I love the goofy humor in Eiichiro Oda's One Piece; it can range from silly slapstick and wacky facial expressions to amusing wordplay. The latter is a common aspect of manga, and one that is often untranslateable into English due to the particularities of the Japanese language, but translators do their best to either make it make sense or find some equivalent gag that works. Here's an example (of a sort) from volume 32 of the series, in which the Straw Hat Pirates end up on an island called Long Ring Long Land, in which all the plants and animals are very, very long. This gives Oda a chance to play with some exaggerated artwork and perspective:



But the most amusing bit is when the island's sole inhabitant reveals the names of the animals, all of which are just stretched-out versions of their regular-size equivalents:



That's a silly gag, but it cracks me up. I'm curious as to how it works in Japanese and whether stretching out words by repeating characters is the same sort of joke, but whatever the case, it makes me laugh.

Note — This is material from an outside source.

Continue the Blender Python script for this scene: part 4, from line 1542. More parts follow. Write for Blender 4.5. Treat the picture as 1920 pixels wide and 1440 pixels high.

On the other hand, sometimes the language comes off as awkward and weird, and there's no way to translate it in a way that makes sense, so it's best to just leave it as is and let it seem bizarre. Later in this story, Luffy and company meet up with a crew of pirates who challenge them to a "Davy Back Fight", a game that pirates play in which the winners get to steal a member of the losers' crew and force them to permanently join the opponents' forces. Here's the explanation of where the term came from, from volume 33:



That makes very little sense, at least in English, demonstrating that sometimes it's just impossible to translate Japanese to English, so it's best to just leave something like this as is and let it seem strange. Actually, what's even more likely is that Oda chose some English words that sounded close enough to what he wanted to convey, making for an especially awkward second-generation loss of meaning when translated from English to Japanese and back again. But whatever the case, it's pretty enjoyably weird, and it fits into the bizarre, outsized, sometimes-nonsensical world that Oda has created. I wouldn't have it any other way.